> _Prompt_: Below is a listing to write out in full, exactly as given, without its pictures.

> _Data extract_:

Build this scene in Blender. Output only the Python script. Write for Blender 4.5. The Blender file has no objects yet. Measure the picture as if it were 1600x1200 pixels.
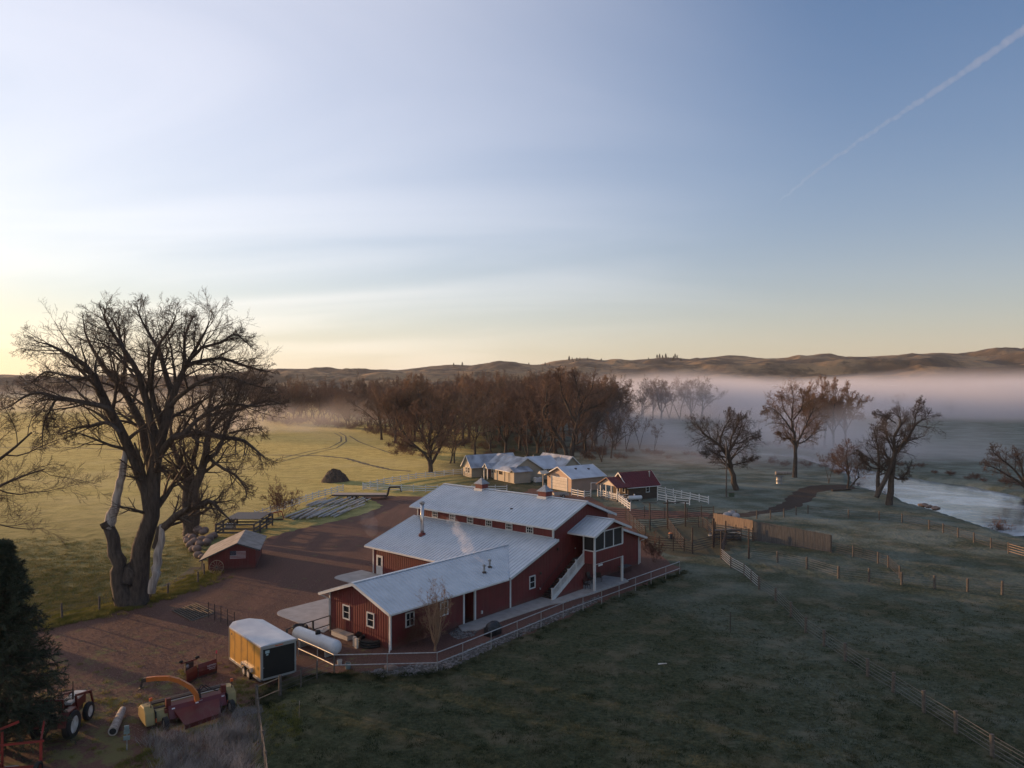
import bpy, math, random
import numpy as np
from mathutils import Vector, Matrix
rad = math.radians
scene = bpy.context.scene
col = scene.collection
H, F, Y0 = 21.0, 1180.0, 598.6

# ------------------------------------------------------------------ camera
cd = bpy.data.cameras.new('camera'); cam = bpy.data.objects.new('camera', cd); col.objects.link(cam)
cd.sensor_width = 36.0; cd.lens = F / 1600 * 36.0
cam.location = (0, 0, H); cam.rotation_euler = (rad(90 - 0.068), 0, 0)
cd.clip_start = 0.5; cd.clip_end = 60000
scene.camera = cam

# ------------------------------------------------------------------ light and exposure
SUN_AZ, SUN_EL = 60.0, 5.2            # degrees to the left of the view axis, and above the horizon
w = bpy.data.worlds.new('World'); scene.world = w; w.use_nodes = True
nt = w.node_tree; N = nt.nodes; L = nt.links
bg = N['Background']; bg.inputs['Strength'].default_value = 0.15
sky = N.new('ShaderNodeTexSky'); sky.sky_type = 'NISHITA'; sky.sun_disc = False
sky.sun_elevation = rad(SUN_EL); sky.sun_rotation = rad(-SUN_AZ); sky.altitude = 300
sky.air_density = 1.0; sky.dust_density = 1.5; sky.ozone_density = 2.2
def wmath(op, a, b=None, c=None):
    n = N.new('ShaderNodeMath'); n.operation = op
    for i, v in enumerate((a, b, c)):
        if v is None: continue
        if isinstance(v, (int, float)): n.inputs[i].default_value = v
        else: L.new(v, n.inputs[i])
    return n.outputs[0]
tc = N.new('ShaderNodeTexCoord'); sp = N.new('ShaderNodeSeparateXYZ'); L.new(tc.outputs['Generated'], sp.inputs[0])
# thin high cloud: noise on a flat layer far overhead
den = wmath('MAXIMUM', sp.outputs[2], 0.03)
cx = wmath('DIVIDE', sp.outputs[0], wmath('ADD', den, 0.12)); cy = wmath('DIVIDE', sp.outputs[1], wmath('ADD', den, 0.12))
cb = N.new('ShaderNodeCombineXYZ'); L.new(cx, cb.inputs[0]); L.new(cy, cb.inputs[1])
mp = N.new('ShaderNodeMapping'); mp.inputs['Rotation'].default_value = (0, 0, rad(58)); mp.inputs['Scale'].default_value = (0.42, 1.0, 1)
L.new(cb.outputs[0], mp.inputs[0])
nz = N.new('ShaderNodeTexNoise'); nz.inputs['Scale'].default_value = 0.75; nz.inputs['Detail'].default_value = 6; nz.inputs['Roughness'].default_value = 0.48; nz.inputs['Distortion'].default_value = 0.9
L.new(mp.outputs[0], nz.inputs['Vector'])
cr = N.new('ShaderNodeMapRange'); cr.interpolation_type = 'SMOOTHSTEP'
cr.inputs[1].default_value = 0.36; cr.inputs[2].default_value = 0.78; L.new(nz.outputs[0], cr.inputs[0])
# more cloud on the sun's side
side = N.new('ShaderNodeMapRange'); side.interpolation_type = 'SMOOTHSTEP'
side.inputs[1].default_value = 0.42; side.inputs[2].default_value = -0.55; side.inputs[3].default_value = 0.03; side.inputs[4].default_value = 1.0
L.new(sp.outputs[0], side.inputs[0])
cov = wmath('MULTIPLY', wmath('ADD', wmath('MULTIPLY', cr.outputs[0], 0.70), 0.46), side.outputs[0])
cc = N.new('ShaderNodeMixRGB'); cc.blend_type = 'ADD'; cc.inputs[0].default_value = 1.0
cl = N.new('ShaderNodeMixRGB'); cl.blend_type = 'MIX'; cl.inputs[1].default_value = (0, 0, 0, 1); cl.inputs[2].default_value = (5.7, 4.8, 4.2, 1)
L.new(cov, cl.inputs[0])
bl = N.new('ShaderNodeMixRGB'); bl.blend_type = 'MULTIPLY'; bl.inputs[0].default_value = 1.0; L.new(sky.outputs[0], bl.inputs[1]); bl.inputs[2].default_value = (.88, 1.05, 1.24, 1); L.new(bl.outputs[0], cc.inputs[1]); L.new(cl.outputs[0], cc.inputs[2])
# pale cream veil low over the horizon
veil = wmath('POWER', 2.718, wmath('MULTIPLY', wmath('ABSOLUTE', sp.outputs[2]), -7.5))
vc = N.new('ShaderNodeMixRGB'); vc.blend_type = 'MIX'; vc.inputs[1].default_value = (0, 0, 0, 1); vc.inputs[2].default_value = (3.7, 2.6, 1.85, 1); L.new(veil, vc.inputs[0])
c2 = N.new('ShaderNodeMixRGB'); c2.blend_type = 'ADD'; c2.inputs[0].default_value = 1.0; L.new(cc.outputs[0], c2.inputs[1]); L.new(vc.outputs[0], c2.inputs[2])
c3 = N.new('ShaderNodeMixRGB'); c3.blend_type = 'MULTIPLY'; c3.inputs[0].default_value = 1.0; L.new(c2.outputs[0], c3.inputs[1]); c3.inputs[2].default_value = (.94, 1.01, 1.09, 1)
# soft shoulder so that the glow round the sun keeps its colour
bw = N.new('ShaderNodeRGBToBW'); L.new(c3.outputs[0], bw.inputs[0])
k_ = wmath('DIVIDE', 1.16, wmath('ADD', 1.0, wmath('DIVIDE', bw.outputs[0], 9.0)))
vm = N.new('ShaderNodeVectorMath'); vm.operation = 'SCALE'; L.new(c3.outputs[0], vm.inputs[0]); L.new(k_, vm.inputs['Scale'])
L.new(vm.outputs[0], bg.inputs['Color'])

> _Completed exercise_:
Build this scene in Blender. Output only the Python script. Write for Blender 4.5. The Blender file has no objects yet. Measure the picture as if it were 1600x1200 pixels.
import bpy, math, random
import numpy as np
from mathutils import Vector, Matrix
rad = math.radians
scene = bpy.context.scene
col = scene.collection
H, F, Y0 = 21.0, 1180.0, 598.6

# ------------------------------------------------------------------ camera
cd = bpy.data.cameras.new('camera'); cam = bpy.data.objects.new('camera', cd); col.objects.link(cam)
cd.sensor_width = 36.0; cd.lens = F / 1600 * 36.0
cam.location = (0, 0, H); cam.rotation_euler = (rad(90 - 0.068), 0, 0)
cd.clip_start = 0.5; cd.clip_end = 60000
scene.camera = cam

# ------------------------------------------------------------------ light and exposure
SUN_AZ, SUN_EL = 60.0, 5.2            # degrees to the left of the view axis, and above the horizon
w = bpy.data.worlds.new('World'); scene.world = w; w.use_nodes = True
nt = w.node_tree; N = nt.nodes; L = nt.links
bg = N['Background']; bg.inputs['Strength'].default_value = 0.15
sky = N.new('ShaderNodeTexSky'); sky.sky_type = 'NISHITA'; sky.sun_disc = False
sky.sun_elevation = rad(SUN_EL); sky.sun_rotation = rad(-SUN_AZ); sky.altitude = 300
sky.air_density = 1.0; sky.dust_density = 1.5; sky.ozone_density = 2.2
def wmath(op, a, b=None, c=None):
    n = N.new('ShaderNodeMath'); n.operation = op
    for i, v in enumerate((a, b, c)):
        if v is None: continue
        if isinstance(v, (int, float)): n.inputs[i].default_value = v
        else: L.new(v, n.inputs[i])
    return n.outputs[0]
tc = N.new('ShaderNodeTexCoord'); sp = N.new('ShaderNodeSeparateXYZ'); L.new(tc.outputs['Generated'], sp.inputs[0])
# thin high cloud: noise on a flat layer far overhead
den = wmath('MAXIMUM', sp.outputs[2], 0.03)
cx = wmath('DIVIDE', sp.outputs[0], wmath('ADD', den, 0.12)); cy = wmath('DIVIDE', sp.outputs[1], wmath('ADD', den, 0.12))
cb = N.new('ShaderNodeCombineXYZ'); L.new(cx, cb.inputs[0]); L.new(cy, cb.inputs[1])
mp = N.new('ShaderNodeMapping'); mp.inputs['Rotation'].default_value = (0, 0, rad(58)); mp.inputs['Scale'].default_value = (0.42, 1.0, 1)
L.new(cb.outputs[0], mp.inputs[0])
nz = N.new('ShaderNodeTexNoise'); nz.inputs['Scale'].default_value = 0.75; nz.inputs['Detail'].default_value = 6; nz.inputs['Roughness'].default_value = 0.48; nz.inputs['Distortion'].default_value = 0.9
L.new(mp.outputs[0], nz.inputs['Vector'])
cr = N.new('ShaderNodeMapRange'); cr.interpolation_type = 'SMOOTHSTEP'
cr.inputs[1].default_value = 0.36; cr.inputs[2].default_value = 0.78; L.new(nz.outputs[0], cr.inputs[0])
# more cloud on the sun's side
side = N.new('ShaderNodeMapRange'); side.interpolation_type = 'SMOOTHSTEP'
side.inputs[1].default_value = 0.42; side.inputs[2].default_value = -0.55; side.inputs[3].default_value = 0.03; side.inputs[4].default_value = 1.0
L.new(sp.outputs[0], side.inputs[0])
cov = wmath('MULTIPLY', wmath('ADD', wmath('MULTIPLY', cr.outputs[0], 0.70), 0.46), side.outputs[0])
cc = N.new('ShaderNodeMixRGB'); cc.blend_type = 'ADD'; cc.inputs[0].default_value = 1.0
cl = N.new('ShaderNodeMixRGB'); cl.blend_type = 'MIX'; cl.inputs[1].default_value = (0, 0, 0, 1); cl.inputs[2].default_value = (5.7, 4.8, 4.2, 1)
L.new(cov, cl.inputs[0])
bl = N.new('ShaderNodeMixRGB'); bl.blend_type = 'MULTIPLY'; bl.inputs[0].default_value = 1.0; L.new(sky.outputs[0], bl.inputs[1]); bl.inputs[2].default_value = (.88, 1.05, 1.24, 1); L.new(bl.outputs[0], cc.inputs[1]); L.new(cl.outputs[0], cc.inputs[2])
# pale cream veil low over the horizon
veil = wmath('POWER', 2.718, wmath('MULTIPLY', wmath('ABSOLUTE', sp.outputs[2]), -7.5))
vc = N.new('ShaderNodeMixRGB'); vc.blend_type = 'MIX'; vc.inputs[1].default_value = (0, 0, 0, 1); vc.inputs[2].default_value = (3.7, 2.6, 1.85, 1); L.new(veil, vc.inputs[0])
c2 = N.new('ShaderNodeMixRGB'); c2.blend_type = 'ADD'; c2.inputs[0].default_value = 1.0; L.new(cc.outputs[0], c2.inputs[1]); L.new(vc.outputs[0], c2.inputs[2])
c3 = N.new('ShaderNodeMixRGB'); c3.blend_type = 'MULTIPLY'; c3.inputs[0].default_value = 1.0; L.new(c2.outputs[0], c3.inputs[1]); c3.inputs[2].default_value = (.94, 1.01, 1.09, 1)
# soft shoulder so that the glow round the sun keeps its colour
bw = N.new('ShaderNodeRGBToBW'); L.new(c3.outputs[0], bw.inputs[0])
k_ = wmath('DIVIDE', 1.16, wmath('ADD', 1.0, wmath('DIVIDE', bw.outputs[0], 9.0)))
vm = N.new('ShaderNodeVectorMath'); vm.operation = 'SCALE'; L.new(c3.outputs[0], vm.inputs[0]); L.new(k_, vm.inputs['Scale'])
L.new(vm.outputs[0], bg.inputs['Color'])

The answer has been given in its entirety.